Vers la réhabilitation ?
Les boomers de l’époque voyaient Nixon comme un fourbe, un cynique et un belliqueux. Sans occulter les côtés sombres du personnage, Coppolani le réhabilite largement en le dépeignant comme un homme d’État d’une compétence et d’une envergure que l’on n’a guère vues chez ses successeurs. Les dirigeants politiques actuels semblent avoir surtout en commun avec le président déchu la paranoïa, la propension au secret et l’obsession du contrôle.

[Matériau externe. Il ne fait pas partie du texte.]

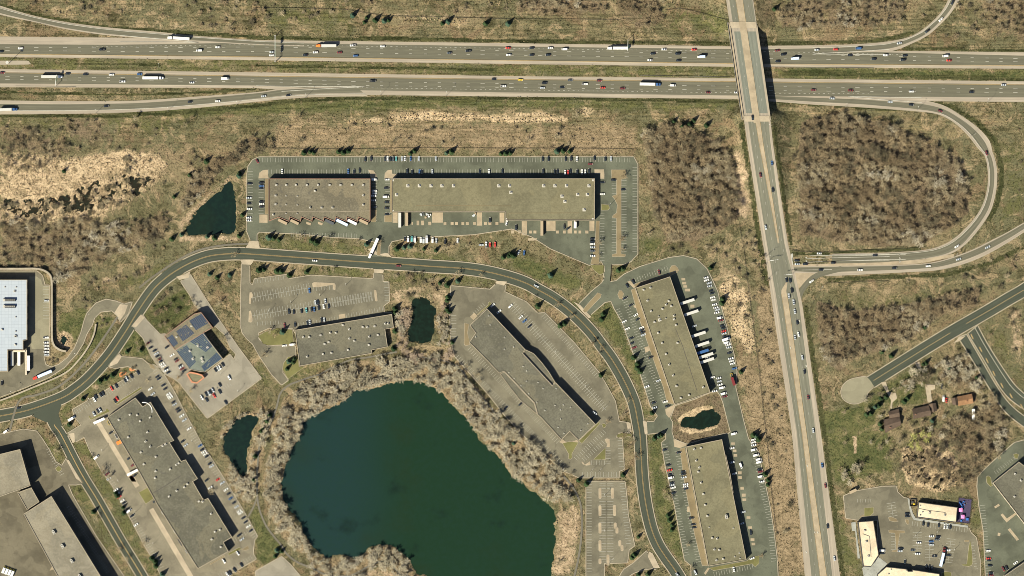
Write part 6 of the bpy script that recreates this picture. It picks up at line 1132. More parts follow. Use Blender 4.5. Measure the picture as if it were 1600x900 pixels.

Si Coppolani était économiste plutôt qu’historien, il aurait peut-être accordé plus d’importance à un geste de l’administration Nixon dont les conséquences sont apparues de plus en plus lourdes avec le passage du temps. Il s’agit de l’abandon en 1971 de la convertibilité du dollar américain en or au taux fixe de 35 $US l’once. Cette dépréciation de facto du dollar visait à rééquilibrer la balance commerciale des États-Unis qui était alors fortement déficitaire. La manoeuvre réussit assez bien, notamment au détriment de l’économie japonaise, dont la montée en puissance semblait alors aussi irrésistible que celle de la Chine aujourd’hui. Mais, surtout, elle est à l’origine de l’importance, démesurée et dangereuse selon plusieurs, qu’a prise la finance dans l’économie mondiale. C’est peut-être finalement l’héritage le plus toxique qu’a laissé Nixon.